Of all the working actresses today endowed with the ability to open a movie based on their own star power, Sandra Bullock is perhaps the one whose characters share most in common with the average woman. She tends to play women who are smart but sometimes klutzy, girls more interested in trying to get to work than get the guy, the chick who you could actually picture yourself being if you could lose that extra ten pounds. Unlike the relentlessness of Julia Roberts’ always present smile or the austerity of Gwenyth Paltrow’s Spence-educated demeanor, Bullock is the women who sits somewhere between the theater seats and the movie screen in a place where the female population can enjoy a comedic romp through an average chick’s unusual predicament.
“Miss Congeniality” sets out to take its audience on that classic Bullock trip by offering up the standard Cinderella-esque tale of a girl who undergoes a transformation, gets the job done, and manages to land the bohunk of her dreams at the same time. When we first meet Gracie Hart, she’s a young girl out on the playground, a tomboy in braids beating up a boy for beating up another boy. Needless to say, she’s one tough cookie. When we meet Gracie next as a grown up, she’s a Special Agent for the FBI, employing the same type of gutsy maneuvers to the world of criminals while on the beat. But Gracie’s great flaw is she’s all brawn and no beauty, sporting no makeup, hairstyle, or miniskirt. Can you smell the Fashion Emergency crew around the corner?
As it happens, the Feds are after a man something not unlike the Unabomber, called The Citizen, and he appears to be planning his next big attack at the sacred “Miss United States Pageant.” Because beauty queens should never die unnecessarily, the FBI decides to send an agent into the pageant as an undercover mole to find the bad guy and protect the ladies from an unsightly assassination. Too bad the biggest babe in the FBI is currently pregnant. As a joke, Gracie’s photo ends up on a computer transposed into a bathing suit and the mission’s boss, Eric Matthews (Benjamin Bratt), starts thinking that maybe this butch could go femme.
Enter Michæl Caine to help. Caine appears as Victor Melling, a fallen but masterful makeover king, who’s also a bit of a queen, capable of turning even a dog like Gracie into a cute puppy. Women love transformation scenes–existing, as women do, as something like chronic transvestites inside their own culturally enforced feminine identity–and Miss Congeniality’s makeover madness gives one of the movie’s better moments. With enough hair dye, laminated nails, and bikini-waxing, Special Agent Gracie becomes a beauty on a mission to save the world. But, as Gracie goes behind the scenes at the pageant, she also learns pretty may be nice, but learning to be nice is pretty important too.

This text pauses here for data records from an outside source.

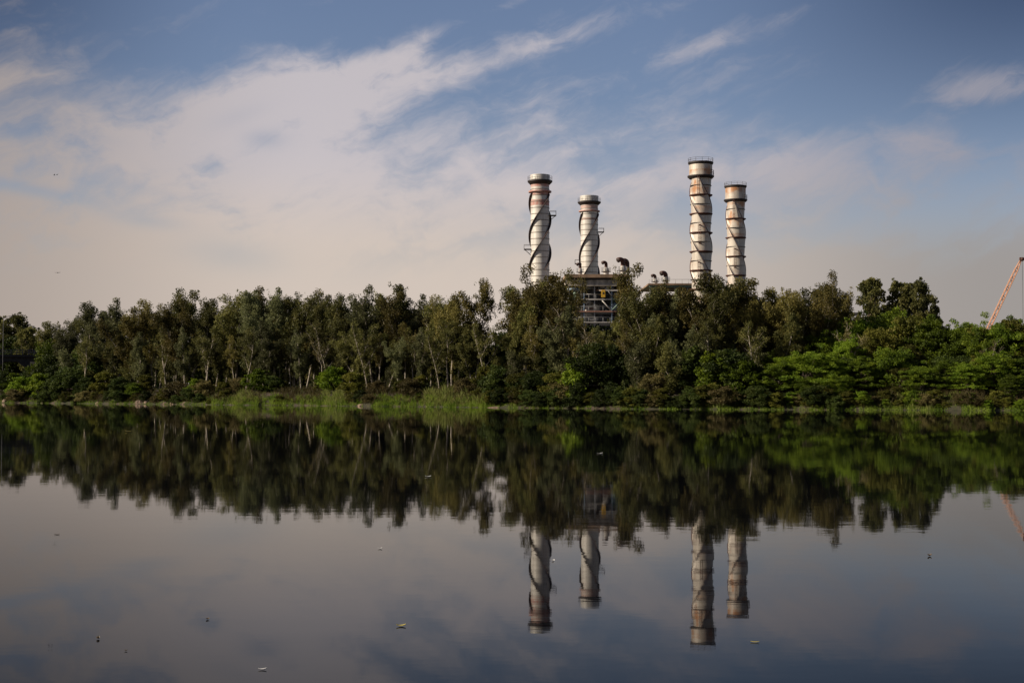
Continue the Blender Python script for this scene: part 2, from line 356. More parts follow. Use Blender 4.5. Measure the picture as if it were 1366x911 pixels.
def banded_chimney(px, Y, top_py, R, label, faded, plats):
    base = at(px, 500, Y); zg = gz(base.x, base.y) - 0.3
    H = at(px, top_py, Y).z - zg
    root = empty('chimney', (base.x, base.y, zg), 0, label, 'chimney', 'power plant chimneys')
    s = Y / F
    zt = H
    cap_h = 8.5 * s; z_pl = H - cap_h                       # top cuff and its gallery
    red = 2 if faded else 1
    bands = [(13, 16.5), (21.5, 28.5), (34, 41.5)] if not faded else [(13, 17), (30, 33)]
    def mat_at(z):
        d = (H - z) / s
        for a_, b_ in bands:
            if a_ <= d <= b_: return red
        return 0
    prof = []; zz = 0.0
    cuts = sorted({0.0, z_pl} | {i * 1.4 for i in range(1, int(z_pl / 1.4) + 1)} | {H - b_ * s for a_, b_ in bands} | {H - a_ * s for a_, b_ in bands})
    for z0, z1 in zip(cuts[:-1], cuts[1:]):
        mi = mat_at((z0 + z1) / 2)
        prof += [(R, z0 + 0.02, mi), (R - 0.012, (z0 + z1) / 2, mi), (R, z1 - 0.02, mi)]
    prof += [(R, z_pl), (R * 1.0, H - 0.05), (R * 0.86, H - 0.05), (R * 0.86, H - 3.0)]
    sh = MB(); sh.lathe(prof, 48); sh.build('shaft', [M['clad_a'], M['red_band'], M['red_band_faded']], root)
    sm = MB()
    for i in range(1, int((z_pl - 0.4) / 1.4) + 1):
        ring_mb(sm, R - 0.03, R + 0.06, i * 1.4 - 0.07, i * 1.4 + 0.07, 48)
    sm.build('seam_hoops', M['hoop'], root)
    cf = MB(); ring_mb(cf, R * 1.0 + 0.02, R * 1.07, z_pl + 0.3, H, 48); cf.build('top_cuff', M['clad_a'], root)
    pf = MB()
    pf.lathe([(R * 1.01, z_pl - 0.75), (R * 1.05, z_pl - 0.75), (R * 1.34, z_pl - 0.12), (R * 1.34, z_pl + 0.12), (R * 1.01, z_pl + 0.15)], 48, closed=True, smooth=False)
    pl = pf.build('gallery', M['dark_steel'], root)
    rl = MB(); railing(rl, R * 1.31, z_pl + 0.12, 1.0, 14, 0.026); rl.build('railing', M['dark_steel'], pl)
    rb = MB(); ring_mb(rb, R + 0.02, R + 0.5, z_pl - 2.5, z_pl - 2.2, 48); rb.build('stiffener_ring', M['red_band'], root)
    for k in range(3):
        strake_mesh(R, H - 128 * s, z_pl - 2.6, 132 * s * (1 if not faded else 1.0), 1, -1.15 + k * 2 * math.pi / 3, 0.50, 0.20).build('strake', M['strake'], root)
    for (side, py) in plats:
        zc = at(px, py, Y).z - zg; pb = MB()
        pb.box((side * (R + 0.75), -0.2, zc), (1.6, 1.6, 0.16)); pb.tube([(side * (R - .05), -0.2, zc - 1.3), (side * (R + 1.3), -0.2, zc - 0.1)], 0.08, 6)
        p_ = pb.build('access_platform', M['dark_steel'], root)
        rr = MB()
        for dy_ in (-0.95, 0.55):
            rr.tube([(side * (R + 0.1), dy_, zc + 1.0), (side * (R + 1.5), dy_, zc + 1.0)], 0.04, 5)
            rr.tube([(side * (R + 1.5), dy_, zc), (side * (R + 1.5), dy_, zc + 1.02)], 0.04, 5)
        rr.tube([(side * (R + 1.5), -0.98, zc + 1.0), (side * (R + 1.5), 0.58, zc + 1.0)], 0.04, 5)
        rr.build('railing', M['dark_steel'], p_)
    ld = MB()
    for s_ in (-0.22, 0.22): ld.tube([(R * 0.55 + s_, R * 0.90, 1), (R * 0.55 + s_, R * 0.90, z_pl)], 0.04, 5)
    for i in range(int(z_pl / 0.6)): ld.box((R * 0.55, R * 0.90, 1 + i * 0.6), (0.46, 0.04, 0.05))
    ld.build('ladder', M['dark_steel'], root)
    return root

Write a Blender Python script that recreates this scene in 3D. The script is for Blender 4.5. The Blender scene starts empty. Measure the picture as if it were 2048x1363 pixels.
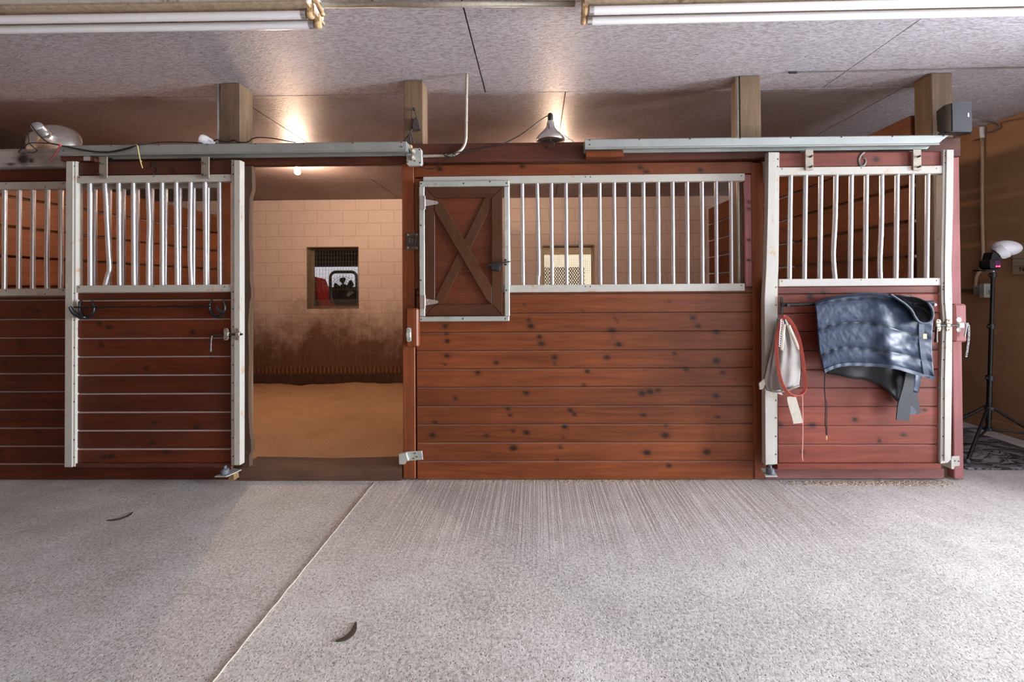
import bpy, bmesh, math, random
from mathutils import Vector, Matrix, Quaternion, noise as mnoise
random.seed(7)
PI = math.pi
C = bpy.context.scene.collection
V = Vector

# ------------------------------------------------------------------ camera
W, H = 2048, 1363
F = 880.0
CAM = V((0.0, -2.93, 1.27))
YAW, PITCH, ROLL = 0.0157, 0.008, -0.0070
PPX = 1073 - F * math.tan(YAW)
PPY = 577 - F * math.tan(PITCH)
ROT = (Matrix.Rotation(YAW, 3, 'Z') @ Matrix.Rotation(PI / 2 + PITCH, 3, 'X') @ Matrix.Rotation(ROLL, 3, 'Z'))
# keep the depth vanishing point at (1073, 577) whatever the roll
_v = ROT.transposed() @ V((0, 1, 0))
PPX = 1073 - F * (_v.x / -_v.z)
PPY = 577 + F * (_v.y / -_v.z)
cd = bpy.data.cameras.new('camera')
cam = bpy.data.objects.new('camera', cd)
C.objects.link(cam)
cam.matrix_world = Matrix.Translation(CAM) @ ROT.to_4x4()
cd.sensor_fit = 'HORIZONTAL'
cd.sensor_width = 36.0
cd.lens = F / W * 36.0
cd.shift_x = (W / 2 - PPX) / W
cd.shift_y = (PPY - H / 2) / W
cd.clip_start = 0.05
cd.clip_end = 200
bpy.context.scene.camera = cam

def ray(px, py):
    return ROT @ V(((px - PPX) / F, -(py - PPY) / F, -1.0))
def at(px, py, Y):                 # point of the plane y = Y seen at a photo pixel
    d = ray(px, py)
    return CAM + d * ((Y - CAM.y) / d.y)
def atz(px, py, Z):
    d = ray(px, py)
    return CAM + d * ((Z - CAM.z) / d.z)
def atx(px, py, X):
    d = ray(px, py)
    return CAM + d * ((X - CAM.x) / d.x)

# ------------------------------------------------------------------ object helpers
WL = {}
def thing(name, label, cat, loc=(0, 0, 0), group=None, kind='thing'):
    o = bpy.data.objects.new(name, None)
    o.empty_display_size = 0.1
    C.objects.link(o)
    o.location = loc
    o['label'] = label; o['category'] = cat; o['kind'] = kind
    if group: o['group'] = group
    WL[o] = V(loc)
    return o
def islands(bm):
    seen, out = set(), []
    for v in bm.verts:
        if v in seen: continue
        st, isl = [v], []
        seen.add(v)
        while st:
            q = st.pop(); isl.append(q)
            for e in q.link_edges:
                o = e.other_vert(q)
                if o not in seen: seen.add(o); st.append(o)
        out.append(isl)
    return out
def link(name, bm, m, parent=None, smooth=False, label=None):
    if name in ('screw', 'rivet', 'socket_ring', 'keeper_ear', 'indicator'):            # every head is a part of its own
        last = None
        for isl in islands(bm):
            b2 = bmesh.new(); mp = {v: b2.verts.new(v.co) for v in isl}
            for f in {f for v in isl for f in v.link_faces}: b2.faces.new([mp[v] for v in f.verts])
            last = link_one(name, b2, m, parent, smooth, label)
        bm.free(); return last
    return link_one(name, bm, m, parent, smooth, label)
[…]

At the pageant, William Shatner adds laughs as Stan Fields, the Wayne Newton-like M.C., Candice Bergen throws in some sass as Kathy Morningside, the head of the pageant with a closet-bitch inside, and Heather Burns is hilarious as Cheryl, the intellectually challenged Miss Rhode Island who may or may not have a secret. As Gracie goes through the paces to learn being perfect inside and out, the chase for the Beautybomber heats up. And when the big night comes everything rises to its crashing conclusion. Plus, for extra bonus points with the ladies, Miss Congeniality ultimately also offers Mr. Bratt all wet in a pool with no shirt on along the way.
While there’s nothing patently immoral or inherently wrong with movies for women about makeup and beauty pageants, Bullock just can’t save Miss Congeniality from the underinspired directing of Donald Petrie (Grumpy Old Men) or sometimes shaky script from Marc Lawrence (Forces of Nature). What the movie understands least is the challenge it poses for itself by creating a central female character who is, for much of the film, unlikable. For the majority of the movie, Gracie isn’t just unattractive outside, she’s unattractive on the inside, and the whole point of Makeover Movies is you’re supposed to want to identify with Cinderella. Miss Congeniality isn’t awful, but it isn’t utterly entertaining or incredibly original either, it’s just right in the middle.